O segundo trabalho apresentou uma linha de encenação completamente diferente, e veio colmatar as falhas encontradas no primeiro. A apresentação do trabalho começa com a mística mesa de redacção, onde se transmitem notícias para o mundo. E para o mundo da informação a excepção é que constitui a notícia. Neste caso, notícias de catástrofes naturais ou provocadas pelo Homem, de forma directa ou indirecta. A construção de pequenos universos que vão sendo evidenciados à medida que o técnico das notícias o refere é sempre uma solução que resulta. Os vários microcosmos, assentes em pequenas mesas, mostram simbolicamente o desencadear de fenómenos que os tornou dignos de notícia e pertencentes, no pior dos sentidos à história da humanidade. Notícias de incêndios, notícias sobre Hiroxima, Cracatoa, desertos gelados, maremotos, Chernobyl, são apresentadas de forma sensível e, algumas vezes, através de relatos contados na primeira pessoa. De forma quase neutra e talvez por isso, mais eficaz.

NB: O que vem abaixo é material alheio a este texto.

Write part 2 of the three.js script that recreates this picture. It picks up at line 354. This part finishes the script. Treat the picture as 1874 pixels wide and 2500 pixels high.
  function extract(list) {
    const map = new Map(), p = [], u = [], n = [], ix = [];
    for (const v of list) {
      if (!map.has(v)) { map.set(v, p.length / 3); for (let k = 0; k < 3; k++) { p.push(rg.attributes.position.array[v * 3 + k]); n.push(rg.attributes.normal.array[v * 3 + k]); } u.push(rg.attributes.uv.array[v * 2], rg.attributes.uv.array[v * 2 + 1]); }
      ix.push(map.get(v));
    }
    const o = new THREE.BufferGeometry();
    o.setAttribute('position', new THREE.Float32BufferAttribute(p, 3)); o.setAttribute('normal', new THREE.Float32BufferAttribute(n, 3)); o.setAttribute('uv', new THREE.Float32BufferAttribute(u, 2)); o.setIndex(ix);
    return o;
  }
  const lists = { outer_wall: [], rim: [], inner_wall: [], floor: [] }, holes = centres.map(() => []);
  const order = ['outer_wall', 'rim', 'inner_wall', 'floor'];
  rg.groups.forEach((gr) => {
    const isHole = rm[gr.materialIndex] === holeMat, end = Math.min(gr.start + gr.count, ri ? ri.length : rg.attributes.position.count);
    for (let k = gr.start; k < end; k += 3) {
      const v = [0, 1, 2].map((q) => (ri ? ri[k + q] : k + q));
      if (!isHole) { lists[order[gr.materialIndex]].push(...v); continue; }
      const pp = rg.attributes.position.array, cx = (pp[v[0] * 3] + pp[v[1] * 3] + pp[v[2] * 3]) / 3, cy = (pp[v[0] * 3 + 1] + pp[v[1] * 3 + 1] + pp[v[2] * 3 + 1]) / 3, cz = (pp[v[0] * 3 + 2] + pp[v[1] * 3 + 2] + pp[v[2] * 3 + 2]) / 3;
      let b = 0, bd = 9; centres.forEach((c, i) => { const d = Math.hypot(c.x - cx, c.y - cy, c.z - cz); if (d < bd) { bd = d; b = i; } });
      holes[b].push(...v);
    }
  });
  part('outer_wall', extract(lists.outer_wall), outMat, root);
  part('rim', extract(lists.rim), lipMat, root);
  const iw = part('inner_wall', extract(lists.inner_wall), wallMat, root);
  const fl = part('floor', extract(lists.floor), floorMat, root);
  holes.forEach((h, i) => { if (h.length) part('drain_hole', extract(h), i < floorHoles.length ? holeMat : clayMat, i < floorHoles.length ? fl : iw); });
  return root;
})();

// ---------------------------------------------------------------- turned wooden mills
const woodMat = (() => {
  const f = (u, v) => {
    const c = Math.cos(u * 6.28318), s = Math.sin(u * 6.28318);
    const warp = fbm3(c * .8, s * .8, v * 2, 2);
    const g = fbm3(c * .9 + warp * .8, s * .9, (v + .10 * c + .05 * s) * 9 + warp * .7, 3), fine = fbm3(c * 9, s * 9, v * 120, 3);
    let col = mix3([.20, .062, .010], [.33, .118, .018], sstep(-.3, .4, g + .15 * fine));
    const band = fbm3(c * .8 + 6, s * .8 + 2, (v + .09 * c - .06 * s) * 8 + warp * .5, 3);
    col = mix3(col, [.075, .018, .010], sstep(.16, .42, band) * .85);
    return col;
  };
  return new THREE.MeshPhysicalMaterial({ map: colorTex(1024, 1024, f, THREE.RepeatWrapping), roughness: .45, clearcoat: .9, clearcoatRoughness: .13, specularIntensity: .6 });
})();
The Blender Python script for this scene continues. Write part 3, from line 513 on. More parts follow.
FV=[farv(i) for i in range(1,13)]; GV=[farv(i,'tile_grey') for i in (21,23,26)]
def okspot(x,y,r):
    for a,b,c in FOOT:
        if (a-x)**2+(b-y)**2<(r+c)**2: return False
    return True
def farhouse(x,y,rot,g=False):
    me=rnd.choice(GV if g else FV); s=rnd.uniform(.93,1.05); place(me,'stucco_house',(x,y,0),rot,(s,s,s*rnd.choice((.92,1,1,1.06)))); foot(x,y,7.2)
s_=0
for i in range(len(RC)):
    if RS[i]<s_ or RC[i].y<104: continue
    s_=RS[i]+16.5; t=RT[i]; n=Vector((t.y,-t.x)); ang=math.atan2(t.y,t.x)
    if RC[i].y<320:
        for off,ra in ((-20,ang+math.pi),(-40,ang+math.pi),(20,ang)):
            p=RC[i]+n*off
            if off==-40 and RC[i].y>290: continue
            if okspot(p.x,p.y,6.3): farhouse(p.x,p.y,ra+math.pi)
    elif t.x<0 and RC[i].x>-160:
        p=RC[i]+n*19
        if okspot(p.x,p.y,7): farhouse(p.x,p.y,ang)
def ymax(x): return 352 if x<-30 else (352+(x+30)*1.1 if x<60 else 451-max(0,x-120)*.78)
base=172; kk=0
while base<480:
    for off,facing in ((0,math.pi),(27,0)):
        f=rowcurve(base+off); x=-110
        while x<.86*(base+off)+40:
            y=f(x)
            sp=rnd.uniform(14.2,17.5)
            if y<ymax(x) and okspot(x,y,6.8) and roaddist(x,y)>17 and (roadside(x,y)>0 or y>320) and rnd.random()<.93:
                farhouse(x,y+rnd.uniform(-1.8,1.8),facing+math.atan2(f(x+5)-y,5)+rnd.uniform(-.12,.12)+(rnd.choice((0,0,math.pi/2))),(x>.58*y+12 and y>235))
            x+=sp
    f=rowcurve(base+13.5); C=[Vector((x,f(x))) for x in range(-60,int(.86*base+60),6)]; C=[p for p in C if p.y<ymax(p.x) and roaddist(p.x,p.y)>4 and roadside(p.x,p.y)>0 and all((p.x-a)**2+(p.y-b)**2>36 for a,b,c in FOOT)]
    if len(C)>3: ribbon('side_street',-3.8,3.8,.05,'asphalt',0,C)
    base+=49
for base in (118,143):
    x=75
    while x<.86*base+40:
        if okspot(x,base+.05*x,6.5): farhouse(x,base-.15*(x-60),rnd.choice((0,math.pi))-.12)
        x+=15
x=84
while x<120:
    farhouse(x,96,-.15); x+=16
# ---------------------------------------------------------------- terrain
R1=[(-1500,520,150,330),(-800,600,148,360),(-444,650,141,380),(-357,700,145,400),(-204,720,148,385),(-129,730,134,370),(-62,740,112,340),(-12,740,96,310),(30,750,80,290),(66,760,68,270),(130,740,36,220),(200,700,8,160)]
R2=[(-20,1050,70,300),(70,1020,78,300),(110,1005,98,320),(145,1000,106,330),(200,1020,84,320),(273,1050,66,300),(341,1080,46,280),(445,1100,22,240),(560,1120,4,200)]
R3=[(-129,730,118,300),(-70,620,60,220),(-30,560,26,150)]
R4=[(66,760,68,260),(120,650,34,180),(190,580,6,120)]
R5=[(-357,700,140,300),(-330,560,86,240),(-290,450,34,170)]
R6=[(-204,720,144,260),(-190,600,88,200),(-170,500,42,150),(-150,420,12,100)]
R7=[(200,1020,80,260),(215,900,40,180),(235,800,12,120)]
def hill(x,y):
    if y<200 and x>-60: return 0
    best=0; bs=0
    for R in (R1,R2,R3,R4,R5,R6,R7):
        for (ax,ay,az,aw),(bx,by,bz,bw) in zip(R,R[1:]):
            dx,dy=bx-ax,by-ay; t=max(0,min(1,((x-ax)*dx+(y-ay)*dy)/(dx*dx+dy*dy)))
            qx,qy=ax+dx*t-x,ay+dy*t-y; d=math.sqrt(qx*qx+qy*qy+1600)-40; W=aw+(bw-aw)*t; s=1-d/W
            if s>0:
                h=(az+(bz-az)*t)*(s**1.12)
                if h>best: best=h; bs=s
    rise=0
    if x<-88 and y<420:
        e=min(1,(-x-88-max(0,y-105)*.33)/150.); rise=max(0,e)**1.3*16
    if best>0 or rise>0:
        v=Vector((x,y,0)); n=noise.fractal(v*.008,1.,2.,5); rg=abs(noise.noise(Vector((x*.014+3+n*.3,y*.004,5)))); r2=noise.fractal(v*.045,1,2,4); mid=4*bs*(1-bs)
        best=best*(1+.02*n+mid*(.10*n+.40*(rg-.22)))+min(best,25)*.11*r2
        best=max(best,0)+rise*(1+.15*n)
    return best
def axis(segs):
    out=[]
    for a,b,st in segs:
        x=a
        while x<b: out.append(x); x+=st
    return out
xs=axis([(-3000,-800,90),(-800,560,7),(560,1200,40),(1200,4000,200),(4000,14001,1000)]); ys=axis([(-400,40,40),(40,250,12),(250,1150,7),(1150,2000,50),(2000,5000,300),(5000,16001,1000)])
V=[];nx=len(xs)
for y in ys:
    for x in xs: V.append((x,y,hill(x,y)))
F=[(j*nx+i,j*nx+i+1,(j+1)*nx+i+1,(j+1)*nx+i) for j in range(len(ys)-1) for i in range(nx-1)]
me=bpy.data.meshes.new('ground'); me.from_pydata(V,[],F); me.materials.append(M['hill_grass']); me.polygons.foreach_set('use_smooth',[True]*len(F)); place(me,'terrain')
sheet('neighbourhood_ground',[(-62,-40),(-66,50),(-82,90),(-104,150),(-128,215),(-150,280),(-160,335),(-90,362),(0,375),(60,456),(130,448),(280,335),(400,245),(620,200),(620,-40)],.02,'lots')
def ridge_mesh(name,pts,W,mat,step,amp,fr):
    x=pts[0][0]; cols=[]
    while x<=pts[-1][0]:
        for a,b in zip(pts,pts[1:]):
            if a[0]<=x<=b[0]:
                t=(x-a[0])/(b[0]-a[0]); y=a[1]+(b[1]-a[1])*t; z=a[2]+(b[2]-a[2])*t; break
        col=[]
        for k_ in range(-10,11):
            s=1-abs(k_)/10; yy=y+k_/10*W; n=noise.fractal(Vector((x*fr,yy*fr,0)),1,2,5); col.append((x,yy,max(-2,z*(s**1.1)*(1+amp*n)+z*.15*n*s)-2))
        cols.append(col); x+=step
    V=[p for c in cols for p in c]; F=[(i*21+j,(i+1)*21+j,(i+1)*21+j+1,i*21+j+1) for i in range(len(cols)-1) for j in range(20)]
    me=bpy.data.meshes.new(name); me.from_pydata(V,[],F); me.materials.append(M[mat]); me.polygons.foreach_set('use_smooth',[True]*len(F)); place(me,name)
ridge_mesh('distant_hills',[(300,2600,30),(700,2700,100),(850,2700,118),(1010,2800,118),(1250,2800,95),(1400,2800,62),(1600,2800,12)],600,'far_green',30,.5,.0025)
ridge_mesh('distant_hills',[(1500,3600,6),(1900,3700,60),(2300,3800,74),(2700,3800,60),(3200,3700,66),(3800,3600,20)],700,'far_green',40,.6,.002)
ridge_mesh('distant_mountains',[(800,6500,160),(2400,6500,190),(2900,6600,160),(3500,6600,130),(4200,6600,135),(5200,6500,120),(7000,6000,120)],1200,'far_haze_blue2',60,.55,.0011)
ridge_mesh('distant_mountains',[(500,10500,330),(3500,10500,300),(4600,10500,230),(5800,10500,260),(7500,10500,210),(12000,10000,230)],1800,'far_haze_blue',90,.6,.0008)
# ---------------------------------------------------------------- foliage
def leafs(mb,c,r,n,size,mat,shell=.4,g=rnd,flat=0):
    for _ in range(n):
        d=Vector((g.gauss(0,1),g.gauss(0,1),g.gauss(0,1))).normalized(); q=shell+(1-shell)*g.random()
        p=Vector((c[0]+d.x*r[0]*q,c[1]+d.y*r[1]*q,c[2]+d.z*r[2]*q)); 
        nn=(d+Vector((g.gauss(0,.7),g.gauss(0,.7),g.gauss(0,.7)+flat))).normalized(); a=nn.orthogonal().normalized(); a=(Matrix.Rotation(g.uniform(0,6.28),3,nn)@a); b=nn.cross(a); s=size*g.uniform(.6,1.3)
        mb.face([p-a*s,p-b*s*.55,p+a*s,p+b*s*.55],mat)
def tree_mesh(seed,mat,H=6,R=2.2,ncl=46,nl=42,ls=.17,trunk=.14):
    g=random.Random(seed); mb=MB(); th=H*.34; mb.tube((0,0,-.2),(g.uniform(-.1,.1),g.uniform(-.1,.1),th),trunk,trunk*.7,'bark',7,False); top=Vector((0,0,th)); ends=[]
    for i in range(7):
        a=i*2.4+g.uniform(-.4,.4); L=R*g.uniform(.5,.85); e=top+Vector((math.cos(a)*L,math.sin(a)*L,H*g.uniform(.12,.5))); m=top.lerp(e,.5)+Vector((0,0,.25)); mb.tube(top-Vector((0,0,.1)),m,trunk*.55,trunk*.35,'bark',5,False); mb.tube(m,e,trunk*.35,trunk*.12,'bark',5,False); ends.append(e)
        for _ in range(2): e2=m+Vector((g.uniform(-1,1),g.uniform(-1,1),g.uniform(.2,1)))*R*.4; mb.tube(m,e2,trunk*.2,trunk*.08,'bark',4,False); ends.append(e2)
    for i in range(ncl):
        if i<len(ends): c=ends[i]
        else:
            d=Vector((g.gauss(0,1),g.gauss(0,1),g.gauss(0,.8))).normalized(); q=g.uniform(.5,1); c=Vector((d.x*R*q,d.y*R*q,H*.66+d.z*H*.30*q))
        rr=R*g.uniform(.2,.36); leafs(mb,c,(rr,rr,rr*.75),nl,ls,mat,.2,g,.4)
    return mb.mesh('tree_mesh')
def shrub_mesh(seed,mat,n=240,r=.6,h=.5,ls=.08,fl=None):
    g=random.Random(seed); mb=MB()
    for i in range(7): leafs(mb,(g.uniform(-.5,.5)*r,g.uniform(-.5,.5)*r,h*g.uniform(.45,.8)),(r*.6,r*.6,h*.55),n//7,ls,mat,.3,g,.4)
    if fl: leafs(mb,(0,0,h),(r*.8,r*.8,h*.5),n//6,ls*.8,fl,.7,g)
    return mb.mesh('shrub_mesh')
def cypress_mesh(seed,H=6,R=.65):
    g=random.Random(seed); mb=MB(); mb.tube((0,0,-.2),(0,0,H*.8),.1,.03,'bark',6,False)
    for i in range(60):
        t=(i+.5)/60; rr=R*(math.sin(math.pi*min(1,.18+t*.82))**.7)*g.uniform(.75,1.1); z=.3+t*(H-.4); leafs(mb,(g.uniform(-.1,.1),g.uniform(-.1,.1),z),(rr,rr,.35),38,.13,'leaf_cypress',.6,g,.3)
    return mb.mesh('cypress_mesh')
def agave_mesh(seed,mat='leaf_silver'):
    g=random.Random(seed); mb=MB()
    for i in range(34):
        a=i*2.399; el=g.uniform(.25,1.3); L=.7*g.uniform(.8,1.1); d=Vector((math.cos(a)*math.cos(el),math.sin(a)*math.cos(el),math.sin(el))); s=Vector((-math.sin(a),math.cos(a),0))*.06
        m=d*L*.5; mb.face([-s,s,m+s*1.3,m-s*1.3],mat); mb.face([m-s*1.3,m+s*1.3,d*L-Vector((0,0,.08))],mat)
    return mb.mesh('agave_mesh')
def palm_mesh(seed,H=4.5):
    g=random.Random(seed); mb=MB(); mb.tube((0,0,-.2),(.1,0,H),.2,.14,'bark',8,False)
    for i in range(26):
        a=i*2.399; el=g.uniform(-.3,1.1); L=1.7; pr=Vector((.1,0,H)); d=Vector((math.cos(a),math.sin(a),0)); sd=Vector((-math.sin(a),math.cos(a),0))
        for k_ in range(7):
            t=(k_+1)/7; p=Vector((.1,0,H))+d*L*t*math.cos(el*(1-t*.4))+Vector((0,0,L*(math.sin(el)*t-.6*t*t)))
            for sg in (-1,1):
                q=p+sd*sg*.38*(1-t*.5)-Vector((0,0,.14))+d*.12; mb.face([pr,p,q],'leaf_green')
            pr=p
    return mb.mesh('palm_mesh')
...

Dos actores nada há a dizer, a não ser que cumpriram aquilo a que já nos habituaram noutras produções trazidas a Faro. Anabela Almeida continua excelente no seu registo de contenção, que já nos tinha mostrado em 2003 quando trouxe ao CAPa o espectáculo A Mais Forte, John Romão e Pedro Martinez, num registo menos notável mas nem por isso menos conseguido, dando continuidade à prestação apresentada com a produção Perdoar Helena.
A iluminação, da responsabilidade de João de Almeida, foi bastante conseguida. Neste espectáculo estava distribuída por pequenos candeeiros assentes nas diversas mesas que constituíam os universos da catástrofe, o que ajudou à construção de distintos espaços imaginários.
Uma segundo espectáculo, bastante bem conseguido que ultrapassou em larga medida as fragilidades do primeiro. No final, uma mensagem de esperança: a libertação de um peixe num aquário que nada despreocupadamente porque… apesar de tudo, a vida continua a existir. E com ela, a esperança, mesmo com a consciência das fragilidades deste mundo.